The devil's in the details and fine print.
While many have welcomed the unfettered reign of the Internet service providers (ISPs) coming to an end in the US in favour of network neutrality, a team of learned legal minds has warned that all might not be as it seems.
The US Federal Communications Commission (FCC) has decided that it will police the Internet to make sure that the large ISPs - telecom and cable companies, mostly - do not force a two-tiered Internet on the American public.
However a group of prominent law professors has warned the FCC that buried in the fine print of its proposed Net Neutrality rules are potential loopholes that if left open could be exploited by the ISPs in connivance with the entertainment cartels to undermine the future of Internet freedom.
Columbia University Law School professor and Free Press board chair Tim Wu told the Washington Post about the letter (PDF) after submitting it to the FCC.
Wu's co-authors included Stanford Law professor Barbara van Shewick, Harvard Law professor Larry Lessig, Yale Law School's Jack Balkin, South Texas College of Law professor John Blevins and University of Louisville School of Law's Jim Chen.
They said that the FCC's proposed rules don't sufficiently define what the commission means by its use of the terms "non-discrimination" and "reasonable network management".
The law professors agree that the FCC should police the ISPs, but it wants them to have a set of rules that the telecoms and cable firms can't slip out of like the slippery eels that they are.
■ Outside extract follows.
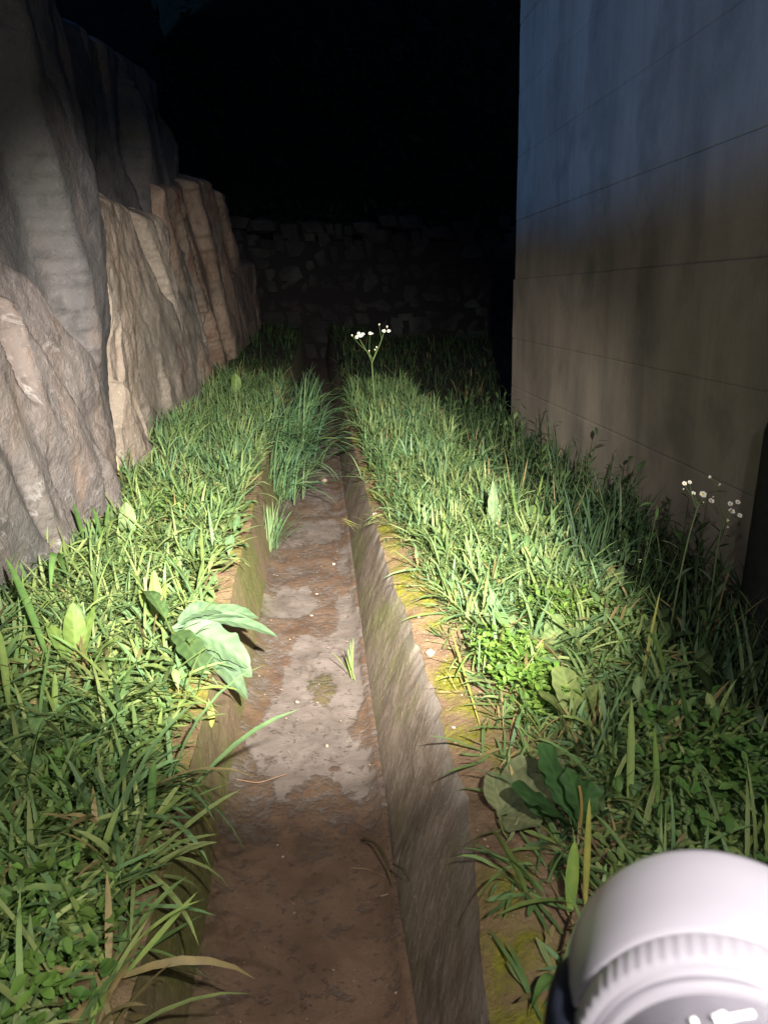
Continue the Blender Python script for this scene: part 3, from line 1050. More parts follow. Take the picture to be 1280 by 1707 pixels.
def grass_left():
    rng = np.random.default_rng(22)
    d = lambda x, y: np.clip((XL(y) - 0.075*np.exp(-((y - 2.9)/1.1)**2) - x + 0.03*fbm(x*9, y*9, 0, 112, 3))/0.06, 0, 1)*np.clip((x + 1.12)/0.1, 0, 1)
    P = []
    P.append(tufts(rng, with_scale(rng, np.concatenate([sample(rng, 360, (-1.1, -0.3), (0.75, 2.0), d), sample(rng, 110, (-0.8, -0.3), (0.7, 1.4), d)])), (5, 9), (0.11, 0.24), (0.007, 0.014), (0.95, 0.4), dict(dry=0.04, shift=(1.1, 1.1, 1.0))))
    P.append(tufts(rng, with_scale(rng, sample(rng, 560, (-1.1, -0.3), (1.9, 4.0), d)), (5, 9), (0.10, 0.21), (0.006, 0.012), (0.75, 0.4), dict(dry=0.03)))
    P.append(tufts(rng, with_scale(rng, sample(rng, 900, (-1.1, -0.33), (3.8, 8.5), d)), (6, 10), (0.12, 0.26), (0.007, 0.013), (0.45, 0.3), dict(dry=0.02, shift=(.95, 1, 1.1)), 4))
    V, F, T = join(P)
    o = np_mesh('grass', V, [F], LEAF, tint=T)
    tag(o, 'green grass covering the left bank below the rocks', 'grass', None, 'stuff')
    P = []
    patch = lambda x, y: (fbm(x*4, y*4, 0, 132, 3) > 0.0)*d(x, y)
    p = sample(rng, 900, (-1.1, -0.32), (1.25, 3.8), patch)
    P.append(small_leaves(rng, p, (0.004, 0.010), np.array([[0.13, 0.20, 0.07]]), (0.005, 0.06)))
    for (px, py, r, n) in ((60, 1650, 0.05, 45), (115, 1500, 0.03, 14), (60, 1480, 0.03, 10), (280, 850, 0.09, 260), (105, 1300, 0.03, 40)):
        c = on_z(px, py, 0.33)
        q = np.stack([rng.normal(c.x, r, n), rng.normal(c.y, r, n)], -1)
        P.append(small_leaves(rng, q, (0.006, 0.012), np.array([[0.11, 0.20, 0.045]]), (0.01, 0.08)))
    P.append(scatter_leaves(rng, 420, (-1.05, -0.36), (1.3, 3.8), (0.04, 0.11), (0.2, 0.45), tilt=(0.5, 1.4), ok=lambda x, y: rng.random() < .5 + vnoise(x*4, y*4, 0, 10)))
    V, F, T = join(P)
    o = np_mesh('herbs', V, [F], LEAF, tint=T)
    tag(o, 'low leafy herbs between the grass of the left bank', 'ground cover', None, 'stuff')


grass_left()


def weeds_by_wall():
    rng = np.random.default_rng(23)
    d = lambda x, y: np.clip((x - 0.95)/0.2, 0, 1)*np.clip((1.72 - x)/0.1, 0, 1)
    P = []
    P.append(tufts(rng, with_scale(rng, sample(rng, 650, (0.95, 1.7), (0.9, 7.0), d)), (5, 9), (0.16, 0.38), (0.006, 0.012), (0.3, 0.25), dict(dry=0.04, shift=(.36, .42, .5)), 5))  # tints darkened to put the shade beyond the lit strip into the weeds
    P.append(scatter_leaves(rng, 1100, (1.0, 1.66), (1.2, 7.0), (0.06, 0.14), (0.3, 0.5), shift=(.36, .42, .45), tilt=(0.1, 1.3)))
    # leafy stems
    st = []
    for _ in range(90):
        x, y = rng.uniform(1.05, 1.62), rng.uniform(1.6, 6.8)
        z0 = float(ground_z(x, y))
        h = rng.uniform(0.25, 0.5)
        tip = np.array([x + rng.normal(0, .06), y + rng.normal(0, .06), z0 + h])
        pth = curve((x, y, z0), (x, y, z0 + h*.4), tip - np.array([0, 0, h*.3]), tip, 8)
        st.append(tube(pth, 0.003, 0.0012, (0.05, 0.08, 0.03), 4))
        for k in range(9):
            b = pth[int(1 + k*0.75)]
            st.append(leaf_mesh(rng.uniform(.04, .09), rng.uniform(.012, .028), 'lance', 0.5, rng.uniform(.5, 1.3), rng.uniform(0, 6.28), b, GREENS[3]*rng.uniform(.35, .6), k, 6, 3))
    P.append(join(st))
    V, F, T = join(P)
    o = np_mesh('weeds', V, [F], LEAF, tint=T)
    tag(o, 'tangle of weeds coloured dark for shade along the foot of the concrete wall', 'weeds', None, 'stuff')
    # far thin growth in the dark beyond
    n = 2600
    pts = np.stack([rng.uniform(-1.1, 6.5, n), rng.uniform(7, 16.5, n)], -1)
    pts = pts[(pts[:, 0] > 0.25) | (pts[:, 0] < -0.36)]
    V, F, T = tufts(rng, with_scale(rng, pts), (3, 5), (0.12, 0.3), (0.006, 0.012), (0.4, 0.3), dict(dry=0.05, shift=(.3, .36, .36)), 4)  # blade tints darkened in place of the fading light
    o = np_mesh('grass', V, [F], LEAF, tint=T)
    tag(o, 'grass coloured as if barely lit on the dark ground beyond the wall corner', 'grass', None, 'stuff')


weeds_by_wall()


# ------------------------------------------------------------------ plants one can pick out
def plant_leaf(root, seed, base, L, W, kind, tilt, curl, az, col, mat=None, **kw):
    V, F, T = leaf_mesh(L, W, kind, curl, tilt, az, base, col, seed, 34, 11, **kw)
    return np_mesh('leaf', V, [F], mat or LEAF, root, tint=T)


def blade_between(root, p0, p1, arch, width, col, name='blade', seed=0, n=12, side=None, mat=None):
    """one long grass blade from p0 to p1, arched upward by arch"""
    p0, p1 = np.array(p0, float), np.array(p1, float)
    t = np.linspace(0, 1, n)[:, None]
    c = p0 + (p1 - p0)*t + np.array([0, 0, 1.0])*arch*4*t*(1 - t)
    d = np.gradient(c, axis=0)
    view = c - np.array(LAMP)*0 - np.array([0, 0, 3.0])
    s = np.cross(d, np.array([0.15, 0.5, 1.0])) if side is None else np.cross(d, np.array(side, float))
    s /= np.linalg.norm(s, axis=1)[:, None] + 1e-9
    nn = np.cross(s, d); nn /= np.linalg.norm(nn, axis=1)[:, None] + 1e-9
    tt = t[:, 0]
    w = 0.5*width*np.maximum(np.sin(np.pi*np.clip(0.06 + 0.94*tt, 0, 1))**0.6, 0.02)[:, None]
    V = np.stack([c + s*w + nn*w*0.3, c, c - s*w + nn*w*0.3], 1).reshape(-1, 3)
    T = np.repeat(np.array([col], float), len(V), 0)
    T[1::3] *= 1.25
    return np_mesh(name, V, [grid_faces(n, 3)], mat or LEAF, root, tint=T)


# pale broad leaved plant hanging over the left lip
def dock():
    b = on_z(285, 1062, 0.36)
    root = empty('broad_leaved_plant', b, 'pale green plant with long broad leaves drooping over the left edge of the ditch', 'plant')
    pale = (0.078, 0.128, 0.072)
    # targets: tips in the picture, each leaf runs from the crown to its tip
    specs = [((432, 1030), 0.33, .030, 0.035, .9), ((462, 1062), 0.27, .026, 0.045, 1.0), ((415, 1112), 0.25, .050, 0.04, 1.0), ((420, 1128), 0.22, .040, 0.03, .95),
             ((413, 1165), 0.17, .034, 0.05, .8), ((375, 1020), 0.38, .030, 0.03, .95), ((345, 1130), 0.32, .034, 0.03, .62), ((240, 985), 0.44, .026, 0.03, .7)]
    for k, ((px, py), z, w, arch, sh) in enumerate(specs):
        tip = on_z(px, py, z)
        p0 = np.array([0.0, 0, 0.02])
        p1 = np.array(tip - b)
        n, m = 40, 11
        t = np.linspace(0, 1, n)
        c = p0 + (p1 - p0)*t[:, None] + np.array([0, 0, 1.0])*arch*4*(t*(1 - t))[:, None]
        d = np.gradient(c, axis=0)
        s = np.cross(d, np.array([0.1, -0.5 if k != 7 else 0.3, 1.0])); s /= np.linalg.norm(s, axis=1)[:, None]
        nn = np.cross(s, d); nn /= np.linalg.norm(nn, axis=1)[:, None]
        wp = np.where(t < 0.16, 0.10, np.sin(np.pi*np.clip((t - 0.1)/0.9, 0, 1)**1.15)**0.6)
        wp = wp*(1 + 0.05*np.sin(t*24 + k) + 0.14*vnoise(t*15, k*3.1, 0, 3)*np.minimum(1, t*3))
        wp[-1] = 0.05
        S = np.linspace(-1, 1, m)
        V = np.zeros((n, m, 3))
        for j, sj in enumerate(S):
            wv = 0.07*w*np.sin(t*11 + k*1.7 + (1.5 if sj > 0 else 0))*abs(sj)**2
            V[:, j] = c + s*(w*wp*sj)[:, None] + nn*((0.28*abs(sj)*w*wp) + wv)[:, None]
        T = np.repeat(np.array([[np.array(pale)*sh]]), n*m, 0).reshape(n, m, 3)
        if sh < .8:
            T = T*np.array([0.8, 0.9, .55])
        T = T*(1 + 0.15*np.sin(t[:, None]*46 - np.abs(S)[None, :]*6))[..., None]*(1 + 0.2*vnoise(t[:, None]*8, S[None, :]*3 + k*5, 0, 8))[..., None]
        T[:, m//2] *= 1.3
        np_mesh('leaf', V, [grid_faces(n, m)], LEAF_PALE, root, tint=T.reshape(-1, 3))


dock()


def rosette(px, py, label, leaves, col, z=0.33, name='broad_leaved_plant', group=None, mat=None):
    """leaves: (azimuth deg, length, width, tilt, curl, kind)"""
    b = on_z(px, py, z)
    b.z = float(ground_z(b.x, b.y))
    root = empty(name, b, label, 'plant', group)
    for k, (az, L, W, ti, cu, kind) in enumerate(leaves):
        plant_leaf(root, k + int(px), (0, 0, 0.005), L, W, kind, ti, cu, math.radians(az), np.array(col)*random.uniform(.85, 1.15), mat)
    return root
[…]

Using these loopholes the ISPs could block subscribers in the same way that occurred in 2007 when Comcast secretly blocked and stifled its customers' Internet access, effectively preventing or hindering subscribers' use of filesharing applications such as Bit Torrent, the letter warns.
If ISPs have too much leeway that will effectively eliminate Net Neutrality, so it is important that the FCC should be clear as to what it believes the standards should be, they wrote.
Indeed, the devil is in the details, we reckon, so it will be crucial that the FCC gets this right.